A church and minister who want to take every opportunity to generate and follow up new contacts in this way will need to do so within the window for events to welcome the new minister which only lasts a few weeks. In that period a minister is traditionally kept busy making home visits to his key leaders and church workers. But church members will keep on coming whether they are visited this week or next month. Whether a new contact or a lapsed member will ever be seen again could well depend on the minister offering and accepting the opportunity of a visit in those precious weeks. In this and many other ways, the church members need to be encouraged to put the needs of the stranger above themselves.

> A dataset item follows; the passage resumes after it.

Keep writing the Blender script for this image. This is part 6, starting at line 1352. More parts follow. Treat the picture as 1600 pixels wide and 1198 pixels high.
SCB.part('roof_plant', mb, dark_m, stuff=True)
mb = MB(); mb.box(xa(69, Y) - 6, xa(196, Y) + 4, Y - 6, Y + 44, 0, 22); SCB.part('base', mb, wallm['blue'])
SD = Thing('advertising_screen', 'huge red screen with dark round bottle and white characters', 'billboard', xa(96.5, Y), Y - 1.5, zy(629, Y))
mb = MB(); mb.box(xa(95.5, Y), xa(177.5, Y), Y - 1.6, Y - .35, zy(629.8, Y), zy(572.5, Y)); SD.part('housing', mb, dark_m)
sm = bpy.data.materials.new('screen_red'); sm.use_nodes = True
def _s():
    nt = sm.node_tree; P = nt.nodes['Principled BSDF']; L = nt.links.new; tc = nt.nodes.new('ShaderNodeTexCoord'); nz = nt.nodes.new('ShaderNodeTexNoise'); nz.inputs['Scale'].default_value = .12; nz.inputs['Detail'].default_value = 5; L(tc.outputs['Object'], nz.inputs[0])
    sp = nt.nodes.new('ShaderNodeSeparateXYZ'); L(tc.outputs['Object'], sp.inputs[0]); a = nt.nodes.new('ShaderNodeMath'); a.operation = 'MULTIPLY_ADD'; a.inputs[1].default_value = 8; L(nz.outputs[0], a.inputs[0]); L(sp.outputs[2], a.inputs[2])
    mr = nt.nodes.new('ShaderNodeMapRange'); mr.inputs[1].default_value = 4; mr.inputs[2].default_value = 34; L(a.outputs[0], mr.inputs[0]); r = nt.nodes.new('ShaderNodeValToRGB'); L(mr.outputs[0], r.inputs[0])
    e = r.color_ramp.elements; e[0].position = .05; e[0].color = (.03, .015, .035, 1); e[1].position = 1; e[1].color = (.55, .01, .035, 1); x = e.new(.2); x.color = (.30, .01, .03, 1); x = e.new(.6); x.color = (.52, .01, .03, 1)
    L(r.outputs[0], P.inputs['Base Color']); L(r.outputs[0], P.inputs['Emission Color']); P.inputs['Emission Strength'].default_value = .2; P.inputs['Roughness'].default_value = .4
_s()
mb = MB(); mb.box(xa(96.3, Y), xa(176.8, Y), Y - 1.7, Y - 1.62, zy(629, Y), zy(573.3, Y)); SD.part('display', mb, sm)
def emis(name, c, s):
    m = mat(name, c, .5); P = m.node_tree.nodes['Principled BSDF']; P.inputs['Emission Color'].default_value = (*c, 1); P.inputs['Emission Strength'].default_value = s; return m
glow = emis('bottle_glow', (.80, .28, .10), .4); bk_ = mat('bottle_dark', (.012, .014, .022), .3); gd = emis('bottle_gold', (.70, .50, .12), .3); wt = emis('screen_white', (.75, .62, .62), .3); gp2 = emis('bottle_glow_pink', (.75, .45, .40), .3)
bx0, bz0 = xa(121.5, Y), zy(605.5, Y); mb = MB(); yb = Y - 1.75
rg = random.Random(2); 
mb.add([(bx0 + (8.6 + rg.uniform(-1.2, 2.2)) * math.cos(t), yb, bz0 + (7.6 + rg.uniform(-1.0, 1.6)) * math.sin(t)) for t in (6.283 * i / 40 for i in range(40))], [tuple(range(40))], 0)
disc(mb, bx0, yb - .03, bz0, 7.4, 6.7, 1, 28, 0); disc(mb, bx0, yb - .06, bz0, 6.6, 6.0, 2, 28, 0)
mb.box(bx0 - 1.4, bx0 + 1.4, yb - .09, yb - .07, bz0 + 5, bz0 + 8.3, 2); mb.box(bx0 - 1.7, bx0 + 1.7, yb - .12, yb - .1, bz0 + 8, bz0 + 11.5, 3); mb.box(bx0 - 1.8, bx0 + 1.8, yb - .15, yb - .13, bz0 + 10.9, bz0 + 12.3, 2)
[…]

They say “you never get a second chance to make a first impression.” I am grateful that my new church enthusiastically caught the vision of using the commencement the pastorate to reach out. In the first few months alone, families who had drifted away from the church returned to regular worship. Several new Christian families and other singles have came along to the church and decided to make their home with us, bringing toddlers into our worship for the first time for years. Attendance at both services increased and several years on we still see new faces in our services almost every week. Our Toddler Group doubled in size and there have been many other signs that from that beginning the church is now “on the radar” for many more people in the community. Long-standing members of the church have been very encouraged. Looking back, we were definitely off to a good start.